:: STORED RECORDS ::
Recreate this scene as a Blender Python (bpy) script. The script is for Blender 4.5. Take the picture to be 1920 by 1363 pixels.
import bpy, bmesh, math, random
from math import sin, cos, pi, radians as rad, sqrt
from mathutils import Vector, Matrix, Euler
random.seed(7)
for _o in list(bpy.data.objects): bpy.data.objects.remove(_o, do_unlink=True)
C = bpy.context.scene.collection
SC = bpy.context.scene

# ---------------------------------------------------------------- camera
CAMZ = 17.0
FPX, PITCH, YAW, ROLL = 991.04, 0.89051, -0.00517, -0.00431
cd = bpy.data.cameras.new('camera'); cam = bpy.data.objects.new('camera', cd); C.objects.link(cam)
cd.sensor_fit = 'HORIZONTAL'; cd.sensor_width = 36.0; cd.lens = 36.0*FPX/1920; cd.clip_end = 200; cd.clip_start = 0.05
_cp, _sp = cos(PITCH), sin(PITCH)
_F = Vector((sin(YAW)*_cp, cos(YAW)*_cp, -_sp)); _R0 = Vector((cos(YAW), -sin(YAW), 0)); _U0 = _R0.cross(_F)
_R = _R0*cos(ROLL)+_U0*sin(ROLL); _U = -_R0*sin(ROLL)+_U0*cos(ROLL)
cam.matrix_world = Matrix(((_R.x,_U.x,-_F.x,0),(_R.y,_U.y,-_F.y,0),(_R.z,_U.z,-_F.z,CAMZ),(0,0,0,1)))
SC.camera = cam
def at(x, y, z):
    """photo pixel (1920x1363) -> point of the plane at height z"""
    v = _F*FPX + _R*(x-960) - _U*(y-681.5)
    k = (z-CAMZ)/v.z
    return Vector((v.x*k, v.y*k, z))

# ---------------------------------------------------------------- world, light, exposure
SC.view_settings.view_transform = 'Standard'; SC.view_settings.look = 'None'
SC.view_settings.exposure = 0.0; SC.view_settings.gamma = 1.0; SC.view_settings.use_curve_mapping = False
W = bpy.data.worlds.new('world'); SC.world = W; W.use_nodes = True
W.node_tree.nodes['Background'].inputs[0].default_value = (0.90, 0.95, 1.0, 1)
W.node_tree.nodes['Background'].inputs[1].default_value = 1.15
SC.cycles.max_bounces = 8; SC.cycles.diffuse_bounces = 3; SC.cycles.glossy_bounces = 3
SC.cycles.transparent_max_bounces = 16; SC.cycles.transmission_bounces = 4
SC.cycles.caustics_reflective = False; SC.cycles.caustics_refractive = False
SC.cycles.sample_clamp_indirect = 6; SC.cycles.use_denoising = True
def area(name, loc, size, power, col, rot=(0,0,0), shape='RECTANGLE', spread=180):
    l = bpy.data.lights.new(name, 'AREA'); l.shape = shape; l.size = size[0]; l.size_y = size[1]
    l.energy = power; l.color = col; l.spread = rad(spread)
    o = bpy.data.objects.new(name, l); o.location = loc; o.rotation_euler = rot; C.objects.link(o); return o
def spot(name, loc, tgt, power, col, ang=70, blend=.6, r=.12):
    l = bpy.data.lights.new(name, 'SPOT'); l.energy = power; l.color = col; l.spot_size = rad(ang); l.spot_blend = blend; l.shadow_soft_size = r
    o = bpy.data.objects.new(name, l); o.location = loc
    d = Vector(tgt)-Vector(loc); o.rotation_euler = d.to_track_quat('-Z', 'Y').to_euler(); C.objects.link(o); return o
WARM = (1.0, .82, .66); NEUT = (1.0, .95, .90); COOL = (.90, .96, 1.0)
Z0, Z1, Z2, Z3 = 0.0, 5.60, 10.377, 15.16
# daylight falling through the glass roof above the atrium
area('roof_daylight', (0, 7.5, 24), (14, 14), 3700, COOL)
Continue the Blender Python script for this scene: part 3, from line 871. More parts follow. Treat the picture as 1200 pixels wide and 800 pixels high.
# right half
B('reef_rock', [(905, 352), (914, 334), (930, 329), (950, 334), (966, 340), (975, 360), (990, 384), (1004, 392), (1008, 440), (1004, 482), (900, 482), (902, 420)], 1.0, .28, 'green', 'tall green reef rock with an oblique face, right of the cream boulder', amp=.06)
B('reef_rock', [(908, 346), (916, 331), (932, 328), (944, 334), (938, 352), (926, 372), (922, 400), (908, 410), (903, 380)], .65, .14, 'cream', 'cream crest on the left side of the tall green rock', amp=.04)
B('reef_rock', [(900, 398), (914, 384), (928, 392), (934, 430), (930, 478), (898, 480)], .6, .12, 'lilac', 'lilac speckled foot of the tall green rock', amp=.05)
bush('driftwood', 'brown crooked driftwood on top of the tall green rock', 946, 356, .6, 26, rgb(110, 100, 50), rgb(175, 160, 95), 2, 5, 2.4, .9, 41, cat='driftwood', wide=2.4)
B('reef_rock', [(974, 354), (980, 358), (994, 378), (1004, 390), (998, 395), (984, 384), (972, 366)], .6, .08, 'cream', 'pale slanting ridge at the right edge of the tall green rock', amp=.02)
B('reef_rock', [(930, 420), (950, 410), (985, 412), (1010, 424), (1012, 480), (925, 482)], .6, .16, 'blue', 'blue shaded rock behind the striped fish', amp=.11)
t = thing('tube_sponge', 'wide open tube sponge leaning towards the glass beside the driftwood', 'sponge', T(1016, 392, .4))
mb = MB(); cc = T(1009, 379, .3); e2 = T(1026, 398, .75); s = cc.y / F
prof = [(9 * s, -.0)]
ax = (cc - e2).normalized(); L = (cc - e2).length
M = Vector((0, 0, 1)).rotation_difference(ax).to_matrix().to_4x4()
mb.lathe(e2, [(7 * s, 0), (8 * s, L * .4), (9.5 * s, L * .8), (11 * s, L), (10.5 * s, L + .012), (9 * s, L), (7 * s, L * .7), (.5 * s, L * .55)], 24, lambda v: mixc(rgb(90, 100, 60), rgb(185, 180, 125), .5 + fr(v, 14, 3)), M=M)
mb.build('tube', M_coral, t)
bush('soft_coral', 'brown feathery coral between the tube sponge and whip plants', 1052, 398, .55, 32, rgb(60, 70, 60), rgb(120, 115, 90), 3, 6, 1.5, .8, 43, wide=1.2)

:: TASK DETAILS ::
Set down, unchanged, the line that contains "striped fish', amp=.11)" together with every later line in the records, through the last one.

:: TASK ANSWER ::
B('reef_rock', [(930, 420), (950, 410), (985, 412), (1010, 424), (1012, 480), (925, 482)], .6, .16, 'blue', 'blue shaded rock behind the striped fish', amp=.11)
t = thing('tube_sponge', 'wide open tube sponge leaning towards the glass beside the driftwood', 'sponge', T(1016, 392, .4))
mb = MB(); cc = T(1009, 379, .3); e2 = T(1026, 398, .75); s = cc.y / F
prof = [(9 * s, -.0)]
ax = (cc - e2).normalized(); L = (cc - e2).length
M = Vector((0, 0, 1)).rotation_difference(ax).to_matrix().to_4x4()
mb.lathe(e2, [(7 * s, 0), (8 * s, L * .4), (9.5 * s, L * .8), (11 * s, L), (10.5 * s, L + .012), (9 * s, L), (7 * s, L * .7), (.5 * s, L * .55)], 24, lambda v: mixc(rgb(90, 100, 60), rgb(185, 180, 125), .5 + fr(v, 14, 3)), M=M)
mb.build('tube', M_coral, t)
bush('soft_coral', 'brown feathery coral between the tube sponge and whip plants', 1052, 398, .55, 32, rgb(60, 70, 60), rgb(120, 115, 90), 3, 6, 1.5, .8, 43, wide=1.2)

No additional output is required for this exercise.